*MATERIAL:*
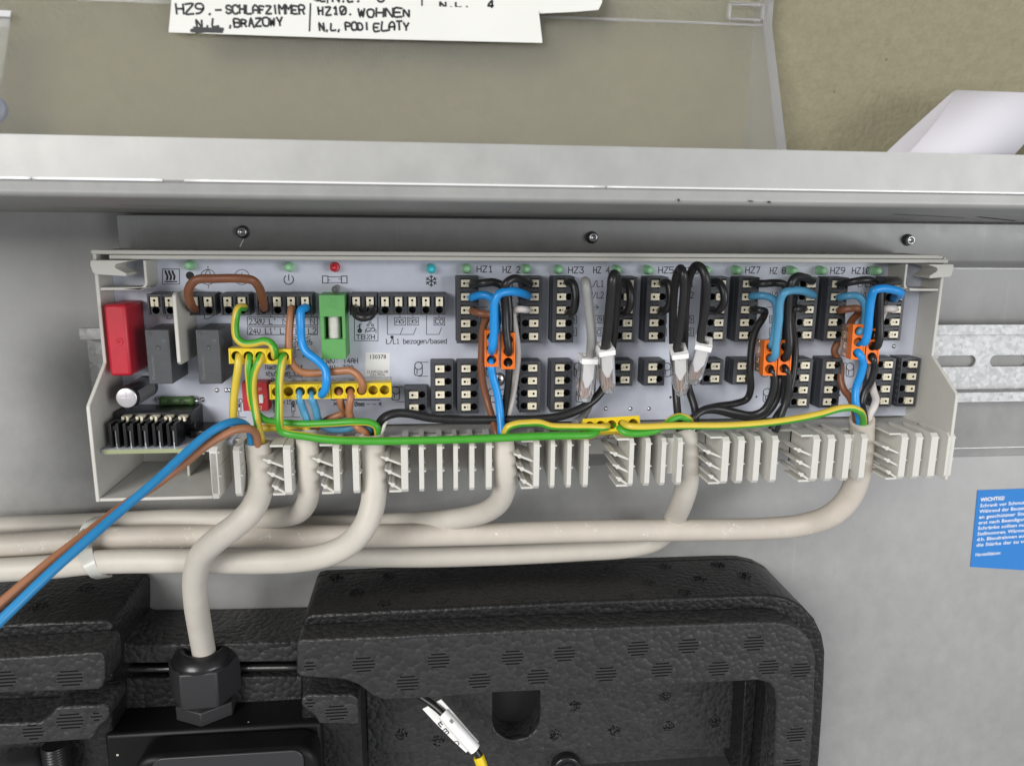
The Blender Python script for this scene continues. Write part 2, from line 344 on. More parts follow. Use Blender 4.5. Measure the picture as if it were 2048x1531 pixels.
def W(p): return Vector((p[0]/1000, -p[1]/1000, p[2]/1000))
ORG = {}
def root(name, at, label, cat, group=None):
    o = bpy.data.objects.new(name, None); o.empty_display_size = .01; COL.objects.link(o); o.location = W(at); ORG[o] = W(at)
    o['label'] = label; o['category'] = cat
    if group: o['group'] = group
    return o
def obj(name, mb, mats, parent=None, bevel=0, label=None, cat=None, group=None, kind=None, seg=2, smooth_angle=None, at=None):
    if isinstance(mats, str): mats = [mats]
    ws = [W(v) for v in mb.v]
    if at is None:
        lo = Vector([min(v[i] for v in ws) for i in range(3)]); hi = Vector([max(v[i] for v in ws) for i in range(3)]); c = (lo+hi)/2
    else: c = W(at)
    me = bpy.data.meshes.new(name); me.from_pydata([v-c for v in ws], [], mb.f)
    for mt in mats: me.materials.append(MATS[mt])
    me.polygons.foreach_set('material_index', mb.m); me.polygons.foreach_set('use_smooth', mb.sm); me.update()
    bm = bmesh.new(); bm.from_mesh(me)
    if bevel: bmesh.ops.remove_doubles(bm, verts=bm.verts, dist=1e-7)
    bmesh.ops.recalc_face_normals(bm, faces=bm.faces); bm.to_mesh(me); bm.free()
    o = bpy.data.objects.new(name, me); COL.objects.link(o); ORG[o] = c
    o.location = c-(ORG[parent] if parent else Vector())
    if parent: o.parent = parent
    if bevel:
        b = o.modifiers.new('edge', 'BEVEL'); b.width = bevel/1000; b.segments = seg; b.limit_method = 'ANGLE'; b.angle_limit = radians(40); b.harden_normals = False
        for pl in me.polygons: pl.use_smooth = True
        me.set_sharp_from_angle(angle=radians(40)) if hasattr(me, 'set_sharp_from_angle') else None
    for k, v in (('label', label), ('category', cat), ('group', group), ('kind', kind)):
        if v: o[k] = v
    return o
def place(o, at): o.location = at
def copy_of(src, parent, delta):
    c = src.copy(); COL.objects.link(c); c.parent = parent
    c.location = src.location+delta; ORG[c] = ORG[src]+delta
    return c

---

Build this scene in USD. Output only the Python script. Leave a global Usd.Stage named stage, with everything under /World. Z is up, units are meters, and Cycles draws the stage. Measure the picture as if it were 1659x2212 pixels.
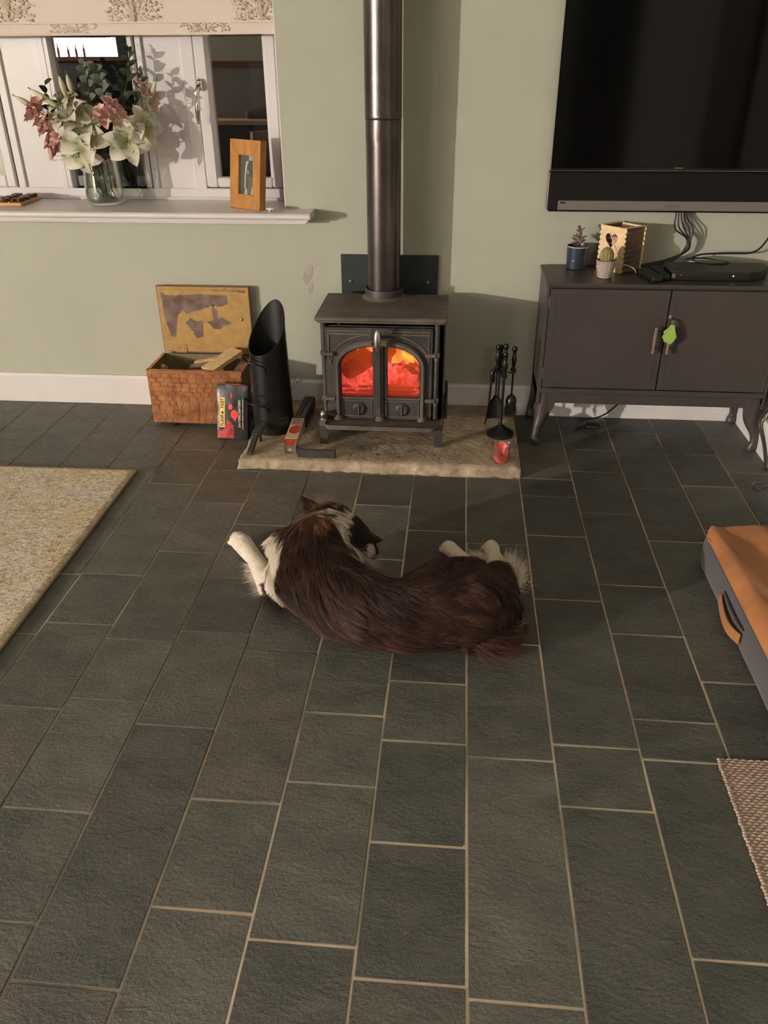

*AIM OF THE EXERCISE:* Respond with nothing but the number of lines in the entries that contain the string "this".

*WRITTEN ANSWER:* 2